それで自信がついたのか、さらにボルダリングも始めた。最初は一番下のレベルを一つか二つ、ものすごく頑張って登れるくらいで、自分でも笑ってしまうくらい出来なかった(別に出来ないからって自分を笑う必要なんてないのに笑ってしまうのが私の悪いところだと思う)。それでも素直に楽しかったし、もっと上手になりたいと思って通い続け、今は一番下のレベルならだいたい登れるようになった。週一で通っても上手くならないね、週二で通わないとだめだね、というくらいに真剣である。ダブリンの友達に言ったら、「ゆかがボルダリングしているところなんて想像できないけど!?」とびっくりされた。

私も、こういうのは自分じゃないと思っていた。自分じゃないと思っていたものは、何ともあっさり自分になった。自分を変えるのがこんなに簡単だとは思わなくて、拍子抜けしてしまった。今まで思っていた自分とは何だったんだろう。

優柔不断でいつまでも悩むこともあれば、すぱっと直感で決められるときもある。面倒臭がりだからすぐ部屋がごちゃごちゃになるけれど、面倒臭がりだから食後の片付けを楽にするために料理しながらどんどん片付ける。本当に友達だと思っている人たちのことをすごく大切だと思っているはずなのに、他人は究極どうでもいいと思っていたりもする。
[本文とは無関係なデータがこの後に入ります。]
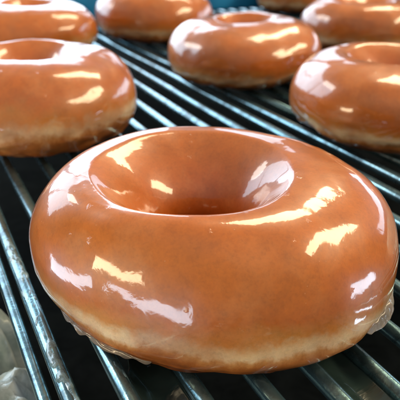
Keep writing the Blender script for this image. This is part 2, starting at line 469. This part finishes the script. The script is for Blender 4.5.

自分で自分がよくわからないなぁと思う。複雑で曖昧で不確かな自分は不安になるけれど、この矛盾した存在がそうか自分なのかという気がする。

曖昧な私は、これからも自分の存在が曖昧になっていくことを歓迎している。それが28歳の一番の変化だった。変わりたいんじゃない。自分の可能性をもっと開いていきたい、思いもよらない方向へと大きくなっていきたいのだ。

就活しなかったこと、留学したこと、必死に英語を勉強したこと、海外で働き出したこと。シンガポールダブリンパリと引っ越してきて、目の前にはまだ大きな山があって、ため息つきながら何とか登っている。登り終わってみればそれは晴れやかで華々しくて大きなことのように見えるんだろうけど、それまでの一歩一歩は地味で暗く、このままどこにも辿り着けないんじゃないかという気さえしてくる。それでもまあ、登れるんだろう。今までもずっと登ってきたから。

29歳はどんな一年になるんだろう。楽しいことたくさんありますように。